Ayna’nın mektubunun ardından konuşan Toplumsal Barış için Gençlik Girişimi Eş Sözcüsü Ferhat Güven, “Bugün burada bir arada olurken şunu belirtmek istiyoruz; eğer çözüm süreci devam ediyorsa bizler çözüm sürecinde artık pratik adımlar atılması istiyoruz” diye ifade etti.Bawer Kortik Gençlik ve Kültür Merkezi Eş Başkanı Makbule Songer ise, Kürdistan coğrafyasının yüzyıllardır barışa ve direnişe hakim olduğunu, bundan sonraki zamanlarda da hakim olmaya devam edeceğini belirtti. Gençlerin her zaman geleceği haykırdığını söyleyen Songer, “Devam eden çözüm süreciyle birlikte kendi kültürümüzü ve öz değerlerimizi yaşamak istiyoruz” dedi.

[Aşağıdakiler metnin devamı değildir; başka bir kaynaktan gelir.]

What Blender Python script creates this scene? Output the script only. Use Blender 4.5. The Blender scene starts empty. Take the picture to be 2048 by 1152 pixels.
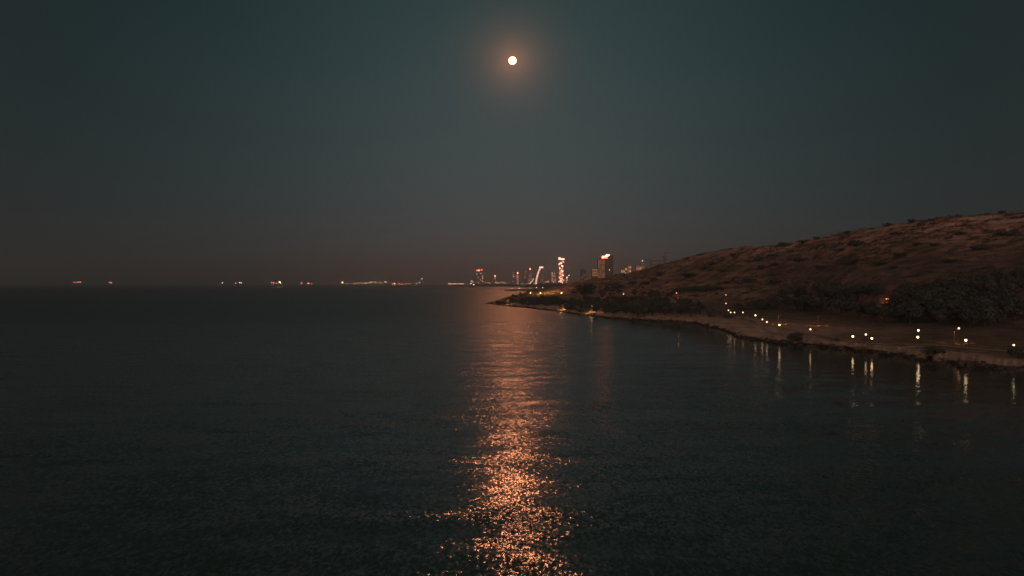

‘Barışın savaşı verilmelidir’
Kısa bir konuşma yapan Dersim Belediye Eş Başkanı Mehmet Ali Bul’un ardından konuşan DBP Dersim İl Eş Başkanı Ergin Doğru ise, barışın savaşını vermeden barışın gelmesinin çok mümkün olmadığını dile getirerek, Türkiye ve Türkiye gibi ülkelerde barışın emperyalistlerin politikasının bir gereği olduğunu ve kavuşulmasının basit olmadığını aktardı. Türkiye’de barışı savunmanın çok daha anlamlı ve değerli olduğuna dikkat çeken Doğru, “Türkiye Kürdistan bölgesi üzerinden baktığınız zaman genel olarak politikaların birebir uygulanma ve pratik alanıdır. Türkiye’de ciddi anlamda değişim dönüşüm sağlanabilirse bütün bölgelerin kaderlerini de değiştirebilir” şeklinde konuştu.
Konuşmaların ardından sonuç bildirgesini okuyan Barış için Gençlik Girişimi Eş Sözcüsü Ferhat Güven, Dersim isminin iade edilmesi, Dersim’de yapımı devam eden ve planlanan baraj ve HES projelerinin iptal edilmesi, yapımı devam eden karakol ve kalekolların iptal edilmesi, Seyid Rıza ve arkadaşlarının mezar yerlerinin açıklanması, Dersim soykırımının tanınması, Kürt ve Alevi açılımında pratik adımlar atılması gerektiğini belirtti.